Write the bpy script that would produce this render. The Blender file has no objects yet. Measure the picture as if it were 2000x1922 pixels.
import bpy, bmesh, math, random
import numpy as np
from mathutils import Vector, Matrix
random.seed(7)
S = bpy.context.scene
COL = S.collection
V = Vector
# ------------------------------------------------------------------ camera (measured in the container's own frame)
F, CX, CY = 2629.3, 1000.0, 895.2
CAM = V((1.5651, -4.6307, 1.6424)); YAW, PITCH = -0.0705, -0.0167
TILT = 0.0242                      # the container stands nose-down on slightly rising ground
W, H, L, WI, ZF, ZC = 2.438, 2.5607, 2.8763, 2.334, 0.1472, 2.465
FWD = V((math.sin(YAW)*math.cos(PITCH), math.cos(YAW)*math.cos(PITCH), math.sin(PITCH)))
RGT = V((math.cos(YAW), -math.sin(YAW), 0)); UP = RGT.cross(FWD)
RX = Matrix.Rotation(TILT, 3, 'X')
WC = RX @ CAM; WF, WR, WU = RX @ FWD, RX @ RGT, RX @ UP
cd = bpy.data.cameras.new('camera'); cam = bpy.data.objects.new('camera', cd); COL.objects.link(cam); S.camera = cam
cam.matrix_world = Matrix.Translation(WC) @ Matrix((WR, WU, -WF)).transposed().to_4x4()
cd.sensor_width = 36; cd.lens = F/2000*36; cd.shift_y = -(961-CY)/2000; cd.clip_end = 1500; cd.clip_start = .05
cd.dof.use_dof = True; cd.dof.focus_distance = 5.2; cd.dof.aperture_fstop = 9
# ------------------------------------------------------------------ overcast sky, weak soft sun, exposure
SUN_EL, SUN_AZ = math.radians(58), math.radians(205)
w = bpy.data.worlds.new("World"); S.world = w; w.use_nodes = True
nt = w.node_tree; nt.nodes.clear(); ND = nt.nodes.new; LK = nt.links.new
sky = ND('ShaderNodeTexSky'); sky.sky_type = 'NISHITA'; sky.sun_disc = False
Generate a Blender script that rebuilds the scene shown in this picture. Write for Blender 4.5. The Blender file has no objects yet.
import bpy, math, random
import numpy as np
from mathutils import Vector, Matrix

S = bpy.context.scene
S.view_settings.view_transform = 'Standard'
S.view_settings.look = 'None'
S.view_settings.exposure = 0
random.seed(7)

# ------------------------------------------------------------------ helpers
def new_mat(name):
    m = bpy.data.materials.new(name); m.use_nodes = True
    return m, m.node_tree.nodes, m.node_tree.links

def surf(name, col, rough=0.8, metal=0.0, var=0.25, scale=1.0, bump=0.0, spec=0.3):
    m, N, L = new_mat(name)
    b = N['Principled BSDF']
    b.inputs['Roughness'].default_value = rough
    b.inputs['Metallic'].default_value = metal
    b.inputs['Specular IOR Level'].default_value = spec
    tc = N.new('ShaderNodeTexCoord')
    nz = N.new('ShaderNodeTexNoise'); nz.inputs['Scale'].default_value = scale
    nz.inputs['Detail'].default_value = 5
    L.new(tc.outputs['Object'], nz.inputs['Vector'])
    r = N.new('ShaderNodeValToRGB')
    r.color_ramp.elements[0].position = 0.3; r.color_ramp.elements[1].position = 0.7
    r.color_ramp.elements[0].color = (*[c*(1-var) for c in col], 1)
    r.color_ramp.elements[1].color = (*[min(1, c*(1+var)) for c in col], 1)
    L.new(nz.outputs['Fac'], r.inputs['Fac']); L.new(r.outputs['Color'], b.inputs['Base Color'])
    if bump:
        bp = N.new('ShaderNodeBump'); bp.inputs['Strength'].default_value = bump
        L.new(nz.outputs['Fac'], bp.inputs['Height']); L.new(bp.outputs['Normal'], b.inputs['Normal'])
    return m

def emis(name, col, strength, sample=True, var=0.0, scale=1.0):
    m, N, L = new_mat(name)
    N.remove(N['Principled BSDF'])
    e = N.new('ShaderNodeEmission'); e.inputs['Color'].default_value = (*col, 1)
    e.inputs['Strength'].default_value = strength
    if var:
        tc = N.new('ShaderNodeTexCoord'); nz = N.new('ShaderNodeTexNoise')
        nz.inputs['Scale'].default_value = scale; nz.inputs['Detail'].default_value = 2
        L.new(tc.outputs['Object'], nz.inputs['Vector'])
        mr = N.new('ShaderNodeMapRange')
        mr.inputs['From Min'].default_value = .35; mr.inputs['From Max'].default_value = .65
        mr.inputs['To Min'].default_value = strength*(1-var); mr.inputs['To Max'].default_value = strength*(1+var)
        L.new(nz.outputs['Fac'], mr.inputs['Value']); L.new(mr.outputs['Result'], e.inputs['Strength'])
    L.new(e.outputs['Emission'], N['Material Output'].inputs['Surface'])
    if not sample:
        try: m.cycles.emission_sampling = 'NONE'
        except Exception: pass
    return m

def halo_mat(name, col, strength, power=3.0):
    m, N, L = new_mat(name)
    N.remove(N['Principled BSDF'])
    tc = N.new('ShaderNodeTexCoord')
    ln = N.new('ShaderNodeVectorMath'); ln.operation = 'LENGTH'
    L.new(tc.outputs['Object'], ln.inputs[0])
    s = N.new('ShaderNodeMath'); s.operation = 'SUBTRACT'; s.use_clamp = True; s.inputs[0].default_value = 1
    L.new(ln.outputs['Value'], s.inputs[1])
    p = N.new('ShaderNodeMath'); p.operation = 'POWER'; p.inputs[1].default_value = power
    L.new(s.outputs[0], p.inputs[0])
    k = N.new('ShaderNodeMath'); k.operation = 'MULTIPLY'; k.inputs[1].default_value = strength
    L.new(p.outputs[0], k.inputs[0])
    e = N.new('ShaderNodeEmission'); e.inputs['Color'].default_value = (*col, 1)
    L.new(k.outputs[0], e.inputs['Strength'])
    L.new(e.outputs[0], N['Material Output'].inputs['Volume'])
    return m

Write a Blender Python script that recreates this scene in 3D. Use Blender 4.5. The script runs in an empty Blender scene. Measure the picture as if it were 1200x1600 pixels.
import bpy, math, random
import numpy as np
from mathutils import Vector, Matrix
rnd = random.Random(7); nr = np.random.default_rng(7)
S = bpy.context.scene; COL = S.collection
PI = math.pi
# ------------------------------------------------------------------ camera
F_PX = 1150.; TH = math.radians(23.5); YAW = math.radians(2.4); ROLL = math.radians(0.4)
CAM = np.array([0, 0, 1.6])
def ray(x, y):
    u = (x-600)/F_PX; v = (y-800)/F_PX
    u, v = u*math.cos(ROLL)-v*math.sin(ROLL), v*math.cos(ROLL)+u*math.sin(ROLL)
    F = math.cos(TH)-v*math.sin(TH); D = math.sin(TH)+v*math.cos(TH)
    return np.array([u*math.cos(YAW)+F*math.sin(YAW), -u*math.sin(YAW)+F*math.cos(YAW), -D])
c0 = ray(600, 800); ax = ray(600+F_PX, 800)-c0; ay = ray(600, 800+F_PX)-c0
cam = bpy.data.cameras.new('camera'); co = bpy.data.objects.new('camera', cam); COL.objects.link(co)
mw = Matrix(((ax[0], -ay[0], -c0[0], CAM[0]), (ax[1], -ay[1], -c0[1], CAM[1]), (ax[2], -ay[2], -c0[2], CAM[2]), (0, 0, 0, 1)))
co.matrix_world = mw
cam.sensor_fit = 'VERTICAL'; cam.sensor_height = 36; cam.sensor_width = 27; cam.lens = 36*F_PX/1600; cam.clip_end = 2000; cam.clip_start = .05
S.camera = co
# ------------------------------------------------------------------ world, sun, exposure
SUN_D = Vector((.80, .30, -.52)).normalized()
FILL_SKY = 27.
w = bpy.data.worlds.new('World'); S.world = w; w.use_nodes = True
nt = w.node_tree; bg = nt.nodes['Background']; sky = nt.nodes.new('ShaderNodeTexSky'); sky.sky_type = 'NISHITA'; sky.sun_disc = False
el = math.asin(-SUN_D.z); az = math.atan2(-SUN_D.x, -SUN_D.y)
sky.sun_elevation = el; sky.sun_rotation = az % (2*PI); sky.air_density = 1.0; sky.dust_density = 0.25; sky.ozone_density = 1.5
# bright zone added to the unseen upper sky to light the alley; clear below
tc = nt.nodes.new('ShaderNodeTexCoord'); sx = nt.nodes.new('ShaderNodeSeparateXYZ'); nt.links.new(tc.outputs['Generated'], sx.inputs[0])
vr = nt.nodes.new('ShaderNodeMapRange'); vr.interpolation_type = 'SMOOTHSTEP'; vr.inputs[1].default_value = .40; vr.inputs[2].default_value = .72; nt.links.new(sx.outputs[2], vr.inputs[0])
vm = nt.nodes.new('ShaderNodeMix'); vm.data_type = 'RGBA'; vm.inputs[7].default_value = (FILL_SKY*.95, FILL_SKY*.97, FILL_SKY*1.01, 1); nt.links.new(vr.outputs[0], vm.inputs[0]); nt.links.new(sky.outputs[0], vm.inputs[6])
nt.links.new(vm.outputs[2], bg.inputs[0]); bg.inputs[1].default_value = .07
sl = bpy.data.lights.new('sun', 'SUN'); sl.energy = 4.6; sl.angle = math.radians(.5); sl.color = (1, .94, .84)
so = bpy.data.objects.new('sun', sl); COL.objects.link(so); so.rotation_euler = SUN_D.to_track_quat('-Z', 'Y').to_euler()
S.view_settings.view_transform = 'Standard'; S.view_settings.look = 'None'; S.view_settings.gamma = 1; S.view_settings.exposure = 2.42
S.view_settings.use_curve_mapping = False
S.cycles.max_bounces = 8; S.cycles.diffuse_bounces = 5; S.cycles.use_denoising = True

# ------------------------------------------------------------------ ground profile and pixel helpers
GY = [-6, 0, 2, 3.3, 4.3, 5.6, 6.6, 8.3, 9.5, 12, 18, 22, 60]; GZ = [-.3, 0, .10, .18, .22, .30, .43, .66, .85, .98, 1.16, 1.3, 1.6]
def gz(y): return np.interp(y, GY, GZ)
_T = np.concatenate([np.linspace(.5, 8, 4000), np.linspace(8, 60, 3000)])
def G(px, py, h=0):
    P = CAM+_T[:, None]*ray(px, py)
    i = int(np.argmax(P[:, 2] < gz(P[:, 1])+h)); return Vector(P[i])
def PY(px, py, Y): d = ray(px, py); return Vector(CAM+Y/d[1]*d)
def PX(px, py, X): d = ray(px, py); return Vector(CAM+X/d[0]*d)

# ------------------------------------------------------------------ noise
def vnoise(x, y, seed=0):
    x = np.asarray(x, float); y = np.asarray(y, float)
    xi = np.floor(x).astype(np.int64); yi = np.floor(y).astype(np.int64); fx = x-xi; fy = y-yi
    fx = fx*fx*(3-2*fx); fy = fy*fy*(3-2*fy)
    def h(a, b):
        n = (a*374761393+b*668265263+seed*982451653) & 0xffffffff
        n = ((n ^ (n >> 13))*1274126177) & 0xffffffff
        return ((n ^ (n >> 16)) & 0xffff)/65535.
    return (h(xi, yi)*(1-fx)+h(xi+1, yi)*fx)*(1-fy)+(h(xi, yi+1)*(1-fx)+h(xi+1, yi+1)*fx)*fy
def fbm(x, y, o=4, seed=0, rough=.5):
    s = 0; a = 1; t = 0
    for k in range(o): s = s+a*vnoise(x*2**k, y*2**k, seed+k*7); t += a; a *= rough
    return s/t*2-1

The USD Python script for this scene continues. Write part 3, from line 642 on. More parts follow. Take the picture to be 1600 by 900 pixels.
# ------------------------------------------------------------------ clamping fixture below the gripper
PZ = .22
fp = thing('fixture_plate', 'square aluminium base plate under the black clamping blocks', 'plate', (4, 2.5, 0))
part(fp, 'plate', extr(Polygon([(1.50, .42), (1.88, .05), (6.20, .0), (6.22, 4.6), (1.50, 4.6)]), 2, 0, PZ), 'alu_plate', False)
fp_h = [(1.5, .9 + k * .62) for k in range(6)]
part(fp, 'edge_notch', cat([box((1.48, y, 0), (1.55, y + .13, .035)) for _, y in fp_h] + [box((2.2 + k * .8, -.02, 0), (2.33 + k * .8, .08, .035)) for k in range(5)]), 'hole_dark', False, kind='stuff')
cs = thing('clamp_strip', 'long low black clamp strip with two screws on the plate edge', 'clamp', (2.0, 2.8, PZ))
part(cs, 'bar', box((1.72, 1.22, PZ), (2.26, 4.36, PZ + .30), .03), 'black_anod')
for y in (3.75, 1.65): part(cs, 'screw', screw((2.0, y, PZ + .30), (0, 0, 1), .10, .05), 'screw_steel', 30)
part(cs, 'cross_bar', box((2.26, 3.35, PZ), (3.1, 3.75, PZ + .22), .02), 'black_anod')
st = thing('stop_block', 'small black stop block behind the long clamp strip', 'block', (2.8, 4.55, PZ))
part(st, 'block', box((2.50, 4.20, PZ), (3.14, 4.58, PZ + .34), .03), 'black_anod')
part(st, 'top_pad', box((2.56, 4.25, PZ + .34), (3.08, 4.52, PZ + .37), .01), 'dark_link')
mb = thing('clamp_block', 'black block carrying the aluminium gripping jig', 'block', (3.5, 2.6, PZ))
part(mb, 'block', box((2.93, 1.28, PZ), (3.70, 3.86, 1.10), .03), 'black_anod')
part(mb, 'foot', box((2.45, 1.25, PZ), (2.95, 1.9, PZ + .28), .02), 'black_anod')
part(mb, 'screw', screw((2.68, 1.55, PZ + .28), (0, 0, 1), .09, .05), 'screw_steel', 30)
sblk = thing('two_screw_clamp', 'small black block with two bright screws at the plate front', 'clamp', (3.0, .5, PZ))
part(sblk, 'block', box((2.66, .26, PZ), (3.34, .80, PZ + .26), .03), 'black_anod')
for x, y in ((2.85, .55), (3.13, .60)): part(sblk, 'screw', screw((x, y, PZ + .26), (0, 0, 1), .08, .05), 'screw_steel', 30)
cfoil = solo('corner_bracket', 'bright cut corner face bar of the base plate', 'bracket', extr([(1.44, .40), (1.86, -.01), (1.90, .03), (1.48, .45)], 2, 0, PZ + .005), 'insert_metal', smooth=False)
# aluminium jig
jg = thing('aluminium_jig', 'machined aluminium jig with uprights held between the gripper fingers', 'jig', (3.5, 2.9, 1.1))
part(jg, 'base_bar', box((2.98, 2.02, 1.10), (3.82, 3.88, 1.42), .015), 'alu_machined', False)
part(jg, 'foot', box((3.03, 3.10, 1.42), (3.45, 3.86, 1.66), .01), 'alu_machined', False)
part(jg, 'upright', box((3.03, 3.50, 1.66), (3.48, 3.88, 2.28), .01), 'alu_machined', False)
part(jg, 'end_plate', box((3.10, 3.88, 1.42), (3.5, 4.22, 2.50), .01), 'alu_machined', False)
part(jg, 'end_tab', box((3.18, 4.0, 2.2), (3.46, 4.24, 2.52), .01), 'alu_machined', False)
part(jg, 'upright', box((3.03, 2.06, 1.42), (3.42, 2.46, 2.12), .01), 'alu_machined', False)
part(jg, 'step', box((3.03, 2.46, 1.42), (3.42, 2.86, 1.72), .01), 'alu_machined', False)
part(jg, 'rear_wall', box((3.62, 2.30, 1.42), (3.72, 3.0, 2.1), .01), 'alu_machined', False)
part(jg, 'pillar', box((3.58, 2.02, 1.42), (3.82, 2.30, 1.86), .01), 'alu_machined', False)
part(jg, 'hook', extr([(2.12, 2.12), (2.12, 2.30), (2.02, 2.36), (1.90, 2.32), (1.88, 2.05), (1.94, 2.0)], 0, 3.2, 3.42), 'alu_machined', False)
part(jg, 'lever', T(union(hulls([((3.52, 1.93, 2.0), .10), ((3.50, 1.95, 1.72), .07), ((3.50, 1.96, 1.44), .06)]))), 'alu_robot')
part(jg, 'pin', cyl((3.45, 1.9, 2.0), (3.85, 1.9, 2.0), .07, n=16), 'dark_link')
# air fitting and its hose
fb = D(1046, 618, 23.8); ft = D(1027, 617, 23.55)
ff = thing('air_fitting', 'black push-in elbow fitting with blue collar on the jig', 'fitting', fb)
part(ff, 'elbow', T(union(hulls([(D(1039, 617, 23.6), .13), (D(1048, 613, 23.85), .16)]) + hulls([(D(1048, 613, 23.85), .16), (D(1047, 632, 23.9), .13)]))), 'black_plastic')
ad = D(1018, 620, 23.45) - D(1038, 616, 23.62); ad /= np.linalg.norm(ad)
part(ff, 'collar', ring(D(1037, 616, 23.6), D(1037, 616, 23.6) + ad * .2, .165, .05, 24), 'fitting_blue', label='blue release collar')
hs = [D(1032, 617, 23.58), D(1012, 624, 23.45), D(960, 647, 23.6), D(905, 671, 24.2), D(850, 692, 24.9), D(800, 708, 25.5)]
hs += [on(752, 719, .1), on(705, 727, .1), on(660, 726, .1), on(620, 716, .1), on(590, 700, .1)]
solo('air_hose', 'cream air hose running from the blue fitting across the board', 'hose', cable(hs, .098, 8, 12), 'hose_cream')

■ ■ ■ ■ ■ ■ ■

## TASK STATEMENT:
In the listing above, locate the line with "Generate a Blender" and the line with "return m, m.node_tree.nodes, m.node_tree.links", then extract exactly those lines and every line between them, and nothing more.

## THE ANSWER:
Generate a Blender script that rebuilds the scene shown in this picture. Write for Blender 4.5. The Blender file has no objects yet.
import bpy, math, random
import numpy as np
from mathutils import Vector, Matrix

S = bpy.context.scene
S.view_settings.view_transform = 'Standard'
S.view_settings.look = 'None'
S.view_settings.exposure = 0
random.seed(7)

# ------------------------------------------------------------------ helpers
def new_mat(name):
    m = bpy.data.materials.new(name); m.use_nodes = True
    return m, m.node_tree.nodes, m.node_tree.links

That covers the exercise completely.